▶ **Your goal**
Return only those lines from the line containing "Build this scene" to the line containing "col = sc.collection", both included, and please omit the pictures.

>> START

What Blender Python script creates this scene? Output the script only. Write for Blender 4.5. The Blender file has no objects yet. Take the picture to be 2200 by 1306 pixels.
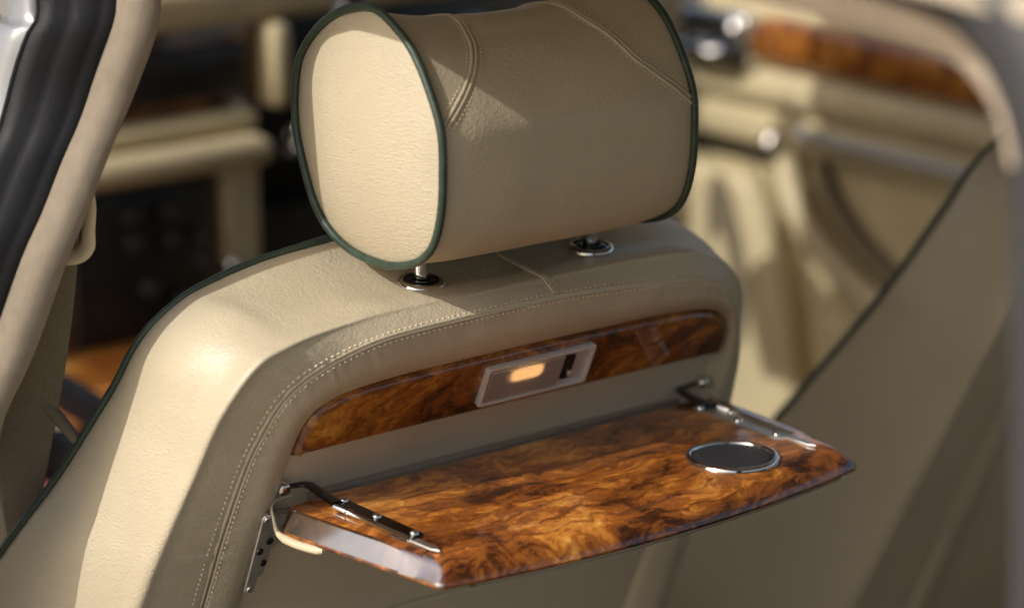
import bpy, math, random
import numpy as np
from mathutils import Vector, Matrix
random.seed(4); RNG = np.random.default_rng(4)
scn = bpy.context.scene
COL = scn.collection
R = math.radians

# ------------------------------------------------------------------ camera
cam_d = bpy.data.cameras.new('camera'); cam = bpy.data.objects.new('camera', cam_d); COL.objects.link(cam)
PITCH, HEAD = R(15.7), R(38.8)
cam.location = (-1.0602, -1.4119, 0.4830)
cam.rotation_euler = (R(90) - PITCH, 0, -HEAD)
cam_d.sensor_width = 36.0
cam_d.lens = 36.0 * 6100 / 2200
cam_d.clip_start = 0.05; cam_d.clip_end = 4000
cam_d.dof.use_dof = True
cam_d.dof.focus_distance = 1.80
cam_d.dof.aperture_fstop = 3.3
cam_d.dof.aperture_blades = 0
scn.camera = cam

# ------------------------------------------------------------------ light
L = Vector((1.30, -0.10, -1.0)).normalized()          # direction the sunlight travels
sun_d = bpy.data.lights.new('sun', 'SUN'); sun = bpy.data.objects.new('sun', sun_d); COL.objects.link(sun)
sun_d.energy = 2.75; sun_d.angle = R(0.53); sun_d.color = (1.0, 0.965, 0.91)
sun.rotation_euler = L.to_track_quat('-Z', 'Y').to_euler()
sun.location = (-3, 0, 4)
world = bpy.data.worlds.new('World'); scn.world = world; world.use_nodes = True
wn = world.node_tree.nodes; wl = world.node_tree.links
sky = wn.new('ShaderNodeTexSky'); sky.sky_type = 'NISHITA'; sky.sun_disc = False
sky.sun_elevation = math.asin(-L.z)
sky.sun_rotation = math.atan2(-L.x, -L.y)
sky.air_density = 1.0; sky.dust_density = 4.0; sky.ozone_density = 1.0
wl.new(sky.outputs[0], wn['Background'].inputs[0]); wn['Background'].inputs[1].default_value = 0.15

vs = scn.view_settings
scn.display_settings.display_device = 'sRGB'
vs.view_transform = 'Standard'; vs.look = 'None'; vs.gamma = 1.0; vs.use_curve_mapping = False
vs.exposure = 0.04
scn.render.engine = 'CYCLES'
cy = scn.cycles
cy.use_denoising = True
cy.max_bounces = 10; cy.diffuse_bounces = 6; cy.glossy_bounces = 5; cy.transmission_bounces = 6
cy.sample_clamp_indirect = 6.0; cy.caustics_reflective = False; cy.caustics_refractive = False

# ------------------------------------------------------------------ material helpers
def new_mat(name):
    m = bpy.data.materials.new(name); m.use_nodes = True
    nt = m.node_tree; return m, nt, nt.nodes['Principled BSDF']
def nd(nt, t, **kw):
    n = nt.nodes.new(t)
    for k, v in kw.items(): setattr(n, k, v)
    return n
def ramp(nt, stops, interp='LINEAR'):
    r = nd(nt, 'ShaderNodeValToRGB'); cr = r.color_ramp; cr.interpolation = interp
    while len(cr.elements) < len(stops): cr.elements.new(0.5)
    for e, (p, c) in zip(cr.elements, stops): e.position = p; e.color = (*c, 1)
    return r
def mapping(nt, scale=(1, 1, 1), rot=(0, 0, 0), src=None):
    if src is None: src = nd(nt, 'ShaderNodeTexCoord').outputs['Object']
    mp = nd(nt, 'ShaderNodeMapping'); mp.inputs['Scale'].default_value = scale; mp.inputs['Rotation'].default_value = rot
    nt.links.new(src, mp.inputs[0]); return mp.outputs[0]
def noise(nt, vec, scale, detail=2, rough=0.5, dist=0.0):
    n = nd(nt, 'ShaderNodeTexNoise'); n.inputs['Scale'].default_value = scale; n.inputs['Detail'].default_value = detail
    n.inputs['Roughness'].default_value = rough; n.inputs['Distortion'].default_value = dist
    nt.links.new(vec, n.inputs['Vector']); return n
def math_n(nt, op, a, b=None, clamp=False):
    n = nd(nt, 'ShaderNodeMath', operation=op); n.use_clamp = clamp
    for i, x in enumerate((a, b)):
        if x is None: continue
        if isinstance(x, (int, float)): n.inputs[i].default_value = x
        else: nt.links.new(x, n.inputs[i])
    return n.outputs[0]
def bump(nt, h, dist, strength=1.0, nrm=None):
    b = nd(nt, 'ShaderNodeBump'); b.inputs['Distance'].default_value = dist; b.inputs['Strength'].default_value = strength
    nt.links.new(h, b.inputs['Height'])
    if nrm is not None: nt.links.new(nrm, b.inputs['Normal'])
    return b.outputs[0]

def leather(name, col, wrinkle=0.0, wscale=(170, 170, 420), rough=0.46, grain=0.00022, rot=(0, 0, 0)):
    m, nt, b = new_mat(name)
    v = mapping(nt)
    big = noise(nt, v, 9, 3).outputs[0]
    c = tuple(col)
    dark = tuple(x * .90 for x in c); lite = tuple(min(1, x * 1.06) for x in c)
    rp = ramp(nt, [(0.3, dark), (0.7, lite)]); nt.links.new(big, rp.inputs[0])
    nt.links.new(rp.outputs[0], b.inputs['Base Color'])
    vo = nd(nt, 'ShaderNodeTexVoronoi'); vo.inputs['Scale'].default_value = 520
    warp = noise(nt, v, 300, 2)
    mx = nd(nt, 'ShaderNodeVectorMath', operation='MULTIPLY_ADD'); nt.links.new(warp.outputs['Color'], mx.inputs[0])
    mx.inputs[1].default_value = (.0022,) * 3; nt.links.new(v, mx.inputs[2])
    nt.links.new(mx.outputs[0], vo.inputs['Vector'])
    g = math_n(nt, 'SUBTRACT', 1.0, vo.outputs['Distance'])
    nrm = bump(nt, g, grain, 0.8)
    if wrinkle:
        # long fine creases: ridged stretched noise, present in patches
        wv = nd(nt, 'ShaderNodeVectorMath', operation='MULTIPLY_ADD')
        wn1 = noise(nt, v, 26, 2); nt.links.new(wn1.outputs['Color'], wv.inputs[0]); wv.inputs[1].default_value = (.006,) * 3
        nt.links.new(v, wv.inputs[2])
        w = noise(nt, mapping(nt, wscale, rot, wv.outputs[0]), 1.0, 2, 0.5, 0.5).outputs[0]
        rd = math_n(nt, 'ABSOLUTE', math_n(nt, 'SUBTRACT', w, 0.5))
        rd = math_n(nt, 'POWER', math_n(nt, 'MULTIPLY', rd, 3.2, True), 0.6)
        patch = noise(nt, v, 18, 2).outputs[0]
        pr = ramp(nt, [(0.34, (.35,) * 3), (0.62, (1,) * 3)]); nt.links.new(patch, pr.inputs[0])
        h = math_n(nt, 'MULTIPLY', rd, pr.outputs[0])
        nrm = bump(nt, h, wrinkle, 0.9, nrm)
    soft = noise(nt, v, 55, 3).outputs[0]
    nrm = bump(nt, soft, 0.0011, 0.5, nrm)
    nt.links.new(nrm, b.inputs['Normal'])
    rr = nd(nt, 'ShaderNodeMapRange'); nt.links.new(noise(nt, v, 70, 3).outputs[0], rr.inputs[0])
    rr.inputs[3].default_value = rough - .05; rr.inputs[4].default_value = rough + .07
    nt.links.new(rr.outputs[0], b.inputs['Roughness'])
    b.inputs['Specular IOR Level'].default_value = 0.5
    return m

def plain(name, col, rough=0.5, metal=0.0, var=0.08, scale=40, bmp=0.0, coat=0.0, spec=0.5):
    m, nt, b = new_mat(name)
    v = mapping(nt)
    n = noise(nt, v, scale, 4).outputs[0]
    rp = ramp(nt, [(0.3, tuple(x * (1 - var) for x in col)), (0.7, tuple(min(1, x * (1 + var)) for x in col))])
    nt.links.new(n, rp.inputs[0]); nt.links.new(rp.outputs[0], b.inputs['Base Color'])
    b.inputs['Metallic'].default_value = metal; b.inputs['Specular IOR Level'].default_value = spec
    mr = nd(nt, 'ShaderNodeMapRange'); nt.links.new(noise(nt, v, scale * 3, 3).outputs[0], mr.inputs[0])
    mr.inputs[3].default_value = max(.02, rough * .8); mr.inputs[4].default_value = rough * 1.2
    nt.links.new(mr.outputs[0], b.inputs['Roughness'])
    b.inputs['Coat Weight'].default_value = coat; b.inputs['Coat Roughness'].default_value = .05
    if bmp: nt.links.new(bump(nt, noise(nt, v, scale * 14, 2).outputs[0], bmp, .7), b.inputs['Normal'])
    return m

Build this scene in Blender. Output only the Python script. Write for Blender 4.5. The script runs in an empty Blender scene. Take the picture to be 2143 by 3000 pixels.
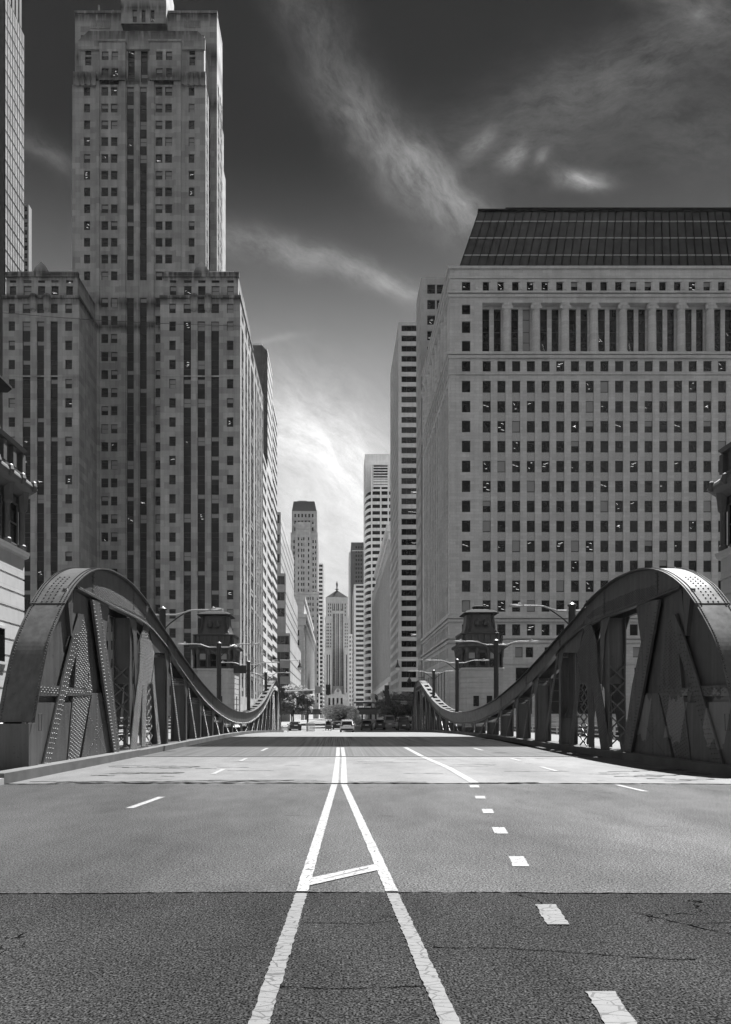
import bpy, math, random
from mathutils import Vector
R = math.radians
random.seed(7)
sc = bpy.context.scene
col = sc.collection

# ------------------------------------------------------------------ camera
CAMH = 1.5
cam_d = bpy.data.cameras.new('camera'); cam = bpy.data.objects.new('camera', cam_d); col.objects.link(cam)
cam.location = (0, 0, CAMH); cam.rotation_euler = (R(90), 0, 0)
cam_d.sensor_fit = 'HORIZONTAL'; cam_d.sensor_width = 24; cam_d.lens = 24
cam_d.shift_x = (1071.5-990)/2143; cam_d.shift_y = (2097-1500)/2143
cam_d.clip_start = 0.1; cam_d.clip_end = 6000
sc.camera = cam
sc.render.resolution_x = 731; sc.render.resolution_y = 1024

# ------------------------------------------------------------------ sun, sky, exposure
SUN_AZ, SUN_EL = 24.0, 60.5          # azimuth to the right of straight ahead (+Y)
sd = bpy.data.lights.new('sun', 'SUN'); sd.energy = 5.0; sd.angle = R(0.53); sd.color = (1, 1, 1)
sun = bpy.data.objects.new('sun', sd); col.objects.link(sun)
sdir = Vector((math.sin(R(SUN_AZ))*math.cos(R(SUN_EL)), math.cos(R(SUN_AZ))*math.cos(R(SUN_EL)), math.sin(R(SUN_EL))))
sun.rotation_euler = (-sdir).to_track_quat('-Z', 'Y').to_euler()
sc.view_settings.view_transform = 'Standard'; sc.view_settings.look = 'None'
sc.view_settings.exposure = 1.55; sc.view_settings.gamma = 1

w = bpy.data.worlds.new('World'); sc.world = w; w.use_nodes = True
nt = w.node_tree; nt.nodes.clear(); N = nt.nodes.new; L = nt.links.new
def mth(op, a, b=None, c=None, clamp=False):
    n = N('ShaderNodeMath'); n.operation = op; n.use_clamp = clamp
    for i, v in enumerate((a, b, c)):
        if v is None: continue
        if isinstance(v, (int, float)): n.inputs[i].default_value = v
        else: L(v, n.inputs[i])
    return n.outputs[0]
out = N('ShaderNodeOutputWorld'); bg = N('ShaderNodeBackground'); L(bg.outputs[0], out.inputs[0])
sky = N('ShaderNodeTexSky'); sky.sky_type = 'NISHITA'; sky.sun_disc = False
sky.sun_elevation = R(SUN_EL); sky.sun_rotation = R(SUN_AZ); sky.air_density = 1.0; sky.dust_density = 0.0; sky.ozone_density = 1.0
sep = N('ShaderNodeSeparateColor'); L(sky.outputs[0], sep.inputs[0])
red = sep.outputs[0]                                    # black and white film behind a red filter sees the red light only
tc = N('ShaderNodeTexCoord'); sx = N('ShaderNodeSeparateXYZ'); L(tc.outputs['Generated'], sx.inputs[0])
vy = mth('MAXIMUM', sx.outputs[1], 0.05)
u = mth('DIVIDE', sx.outputs[0], vy); v = mth('DIVIDE', sx.outputs[2], vy)
cu = N('ShaderNodeCombineXYZ'); L(u, cu.inputs[0]); L(v, cu.inputs[1])
nz = N('ShaderNodeTexNoise'); nz.inputs['Scale'].default_value = 7; nz.inputs['Detail'].default_value = 9; L(cu.outputs[0], nz.inputs['Vector'])
vs = N('ShaderNodeVectorMath'); vs.operation = 'SUBTRACT'; L(nz.outputs['Color'], vs.inputs[0]); vs.inputs[1].default_value = (.5, .5, .5)
vm = N('ShaderNodeVectorMath'); vm.operation = 'MULTIPLY_ADD'; L(vs.outputs[0], vm.inputs[0]); vm.inputs[1].default_value = (.075, .075, 0); L(cu.outputs[0], vm.inputs[2])
UV = vm.outputs[0]
def blob(x, y, ang, ln, wd, amp, tex=1.0, sharp=2.0):
    """one cloud: a soft ellipse in the sky with combed fibres along it"""
    m = N('ShaderNodeMapping'); m.vector_type = 'TEXTURE'; L(UV, m.inputs[0])
    m.inputs['Location'].default_value = (x, y, 0); m.inputs['Rotation'].default_value = (0, 0, R(ang)); m.inputs['Scale'].default_value = (ln, wd, 1)
    l = N('ShaderNodeVectorMath'); l.operation = 'LENGTH'; L(m.outputs[0], l.inputs[0])
    g = mth('POWER', 2.718, mth('MULTIPLY', mth('POWER', l.outputs[1], 2.0), -1.0))
    n = N('ShaderNodeTexNoise'); n.inputs['Detail'].default_value = 12; n.inputs['Roughness'].default_value = .72; n.inputs['Scale'].default_value = 1.3
    m2 = N('ShaderNodeMapping'); m2.vector_type = 'TEXTURE'; L(UV, m2.inputs[0]); m2.inputs['Rotation'].default_value = (0, 0, R(ang-12))
    m2.inputs['Scale'].default_value = (.085, .035, 1); m2.inputs['Location'].default_value = (x*3, y, 0); L(m2.outputs[0], n.inputs['Vector'])
    t = mth('MULTIPLY_ADD', mth('SUBTRACT', n.outputs[0], .5), 4.2*tex, .9)
    t = mth('MAXIMUM', t, 0.0)
    return mth('MULTIPLY', mth('MULTIPLY', g, t), amp)
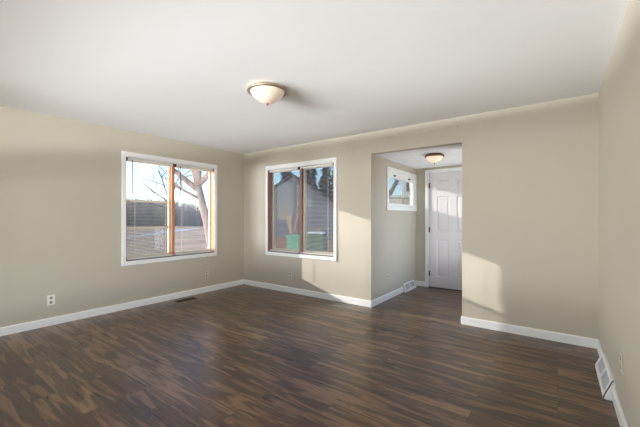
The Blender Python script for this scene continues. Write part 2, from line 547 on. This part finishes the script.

>> END

▶ **Exercise answer**
Build this scene in Blender. Output only the Python script. Write for Blender 4.5. The script runs in an empty Blender scene. Take the picture to be 2143 by 3000 pixels.
import bpy, math, random
from mathutils import Vector
R = math.radians
random.seed(7)
sc = bpy.context.scene
col = sc.collection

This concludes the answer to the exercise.